Trichet “did not convince me,” said Stuart Thomson, who helps manage $100 billion at Ignis Asset Management in Glasgow, Scotland. “Where does he think the Greek, Spanish and Portuguese economies will be three years from now? Their austerity measures will weigh on the euro area as a whole.”
Trichet has been forced to fend off questions about the survival of the euro as investors doubt Greece’s ability to cut its deficit from 12.7 percent of gross domestic product to below the European Union’s 3 percent limit. As concern spreads to Spain and Portugal’s rising debt burdens, Trichet faces the difficult task of trying to stress the need for fiscal prudence without inflaming skepticism that it can be achieved.
“Something has to happen to turn credibility around,” said Paul Mortimer-Lee, head of Market Economics at BNP Paribas in London. “The market’s just saying it’s not believable. It might have to get worse before it gets better.”
Markets Shudder
Spanish stocks dropped the most in 15 months today and Portugal led declines in government bonds. The euro fell to $1.3728, its lowest level against the dollar since last May. It has dropped more than 9 percent since Nov. 25.
Greek bonds have tumbled in the past two months, pushing the yield on the country’s 10-year debt above 7 percent, the highest since 1999, the year the euro was introduced. The premium investors charge to hold Greek 10-year bonds over the benchmark German bund has widened to 356 basis points, about 10 times what it was two years ago.
The ECB today left its benchmark rate at a record low of 1 percent and Trichet signaled the bank is in no rush to raise borrowing costs as the economy recovers gradually from its worst recession since World War II.
Still, Trichet said the “solidity” of the euro area “is not necessarily very well known” and its situation compares “very flatteringly with a number of other industrialized countries.”
Gradual Recovery
The euro-area economy will grow 0.8 percent this year and 1.2 percent in 2011, according to the ECB’s December forecasts. It contracted 4 percent last year, the European Commission estimates.
“Trichet is still trying to persuade markets that they should be looking at the euro area as a whole, which does not look that bad, rather than at individual countries, some of which look extremely fragile,” said Marco Annunziata, chief economist at UniCredit SpA in London.
Spain’s public debt will rise to 74 percent of GDP by 2011 from 54 percent last year, according to European Commission forecasts. Greece’s debt will increase to 135 percent of GDP from 113 percent, and Portugal’s will increase to 91 percent from 77 percent, the EU estimates.

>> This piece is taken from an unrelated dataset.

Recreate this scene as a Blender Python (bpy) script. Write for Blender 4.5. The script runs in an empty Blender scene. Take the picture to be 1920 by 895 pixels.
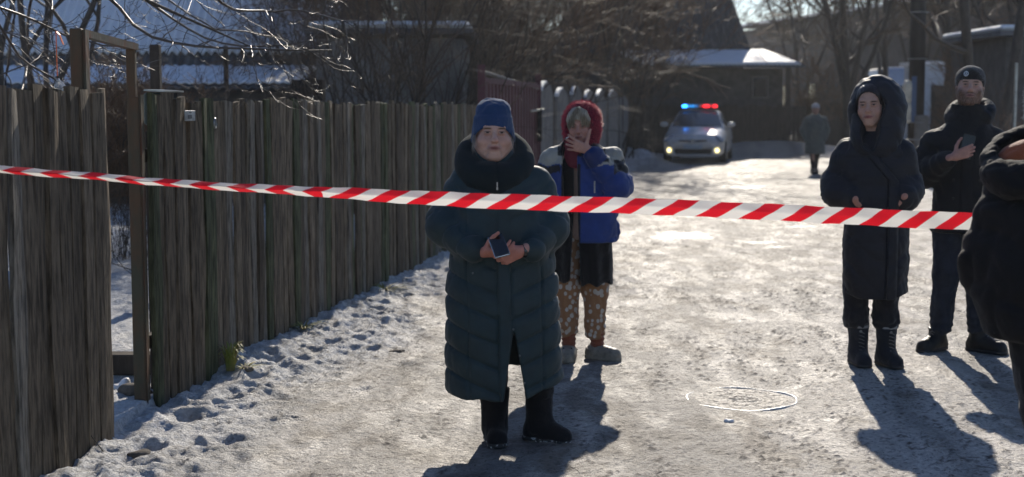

Greece’s consolidation plans, which call for about 10 billion euros ($13.7 billion) of spending cuts and revenue increases this year, are more ambitious than any budget reduction achieved by euro-region countries since the 1970s, according to ING Group.
Greece’s biggest union today approved a second mass strike this month to protest the spending cuts and tax collectors began a 48-hour walkout, illustrating the difficulty Prime Minister George Papandreou faces in implementing his plan.
“We expect and we are confident that the Greek government will take all the decisions that will permit them to reach that goal,” Trichet said. Additional proposals announced by Greece this week to freeze public-sector wages and revamp the pension system “are steps in the right direction,” he said.